Enjoy the play, Mrs. Lincoln.

The Cowboys (3-2) come to MetLife Stadium on Sunday with two consecutive losses, but an offense unlike any the storied franchise has ever produced. Leading the NFL with 452.8 yards per game, Dallas ranks fourth in the league in passing (312 yards) and sixth in rushing (140.8), with its 2,264 yards the most through five games in Cowboys history.

“I have a lot of respect for what they do, and how they go about doing it,” Jets defensive coordinator Gregg Williams said following Friday’s practice. “They do a good job with the presence of running the football first, and when you do that, that also sets up so many other things for the quarterback.”

That quarterback — Dak Prescott — has never been more dangerous. The fourth-year starter is on pace to shatter his previous career highs, having already thrown for 1,606 yards and 11 touchdowns, while completing 69.6% of his passes, and averaging 7.6 yards per carry.

Prescott, 26, is tied for third in the league with 24 completions of 20 yards or more, and tied for second with six completions of 40 yards or more.

“He’s done a really good job on throwing the deep ball,” Williams said. “He’s done a very good job on stretching the tops of coverage, and those things come up when people maybe overcompensate, or take their eyes off something they shouldn’t be looking at in the run game to be able to up on top on some of the play-action.”

Last year’s midseason trade for Amari Cooper — second in the NFL with 512 receiving yards after recording a career-high 226 in last week’s loss to the Packers — is a significant factor in Prescott’s evolution. So is the threat of Ezekiel Elliott in the backfield.

But playing behind the league’s best offensive line still ranks first.

Prescott has been sacked just six times through five games, but on Sunday the Cowboys could be without six-time All-Pro left tackle Tyron Smith (ankle) and starting right tackle La’el Collins (knee), who both haven’t practiced all week. Meanwhile, the Jets (0-4) expect to get back Jordan Jenkins and Brandon Copeland, who combined for 12 sacks last season.

“Prepare for both. That’s the best thing we can do,” Leonard Williams said. “Prepare like we’re going to see the starters, but if the starters are not playing, we’ve been watching enough film to be ready for the backups.”

The Jets defense has been the best part of one of the team’s worst starts. Only two teams in the league have bested the 3.4 yards they’ve allowed per rush, but the winner of two of the past three rushing titles poses an uncommon threat.

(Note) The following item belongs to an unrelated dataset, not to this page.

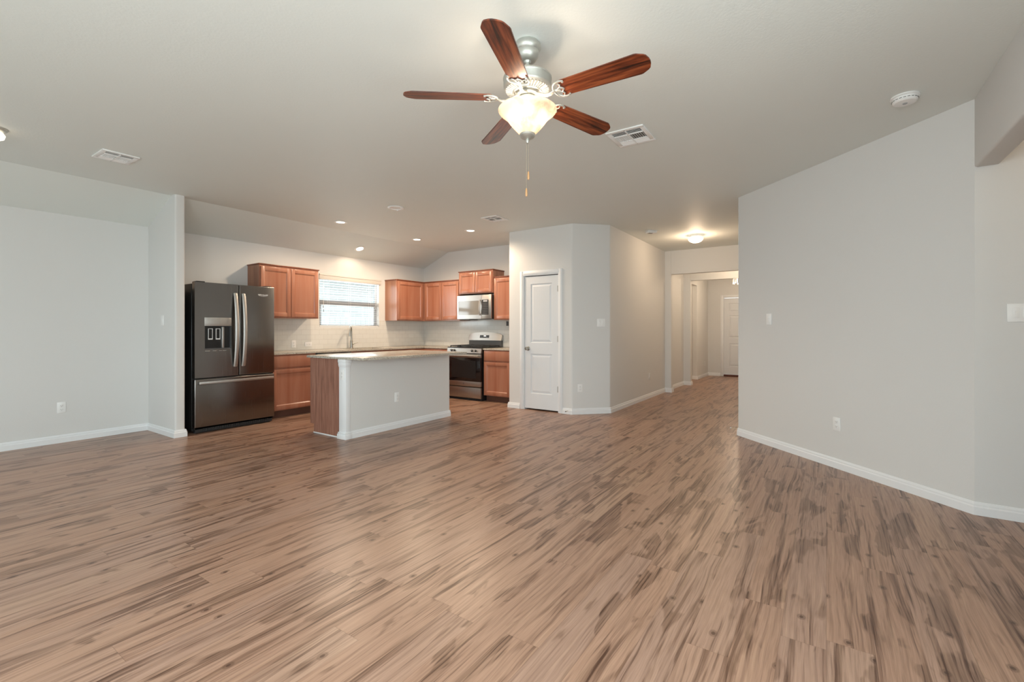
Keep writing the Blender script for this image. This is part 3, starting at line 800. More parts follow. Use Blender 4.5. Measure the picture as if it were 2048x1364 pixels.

Elliott, whose holdout kept him from practicing until signing a six-year, $90 million extension days before the season opener, has been eased into taking 17 carries per game, but the 24-year-old has twice run for more than 110 yards this season, and has four touchdowns, while rushing for 4.5 yards per attempt.

“He’s the biggest challenge for the defense,” Leonard Williams said. “That’s the one thing we have to stop.”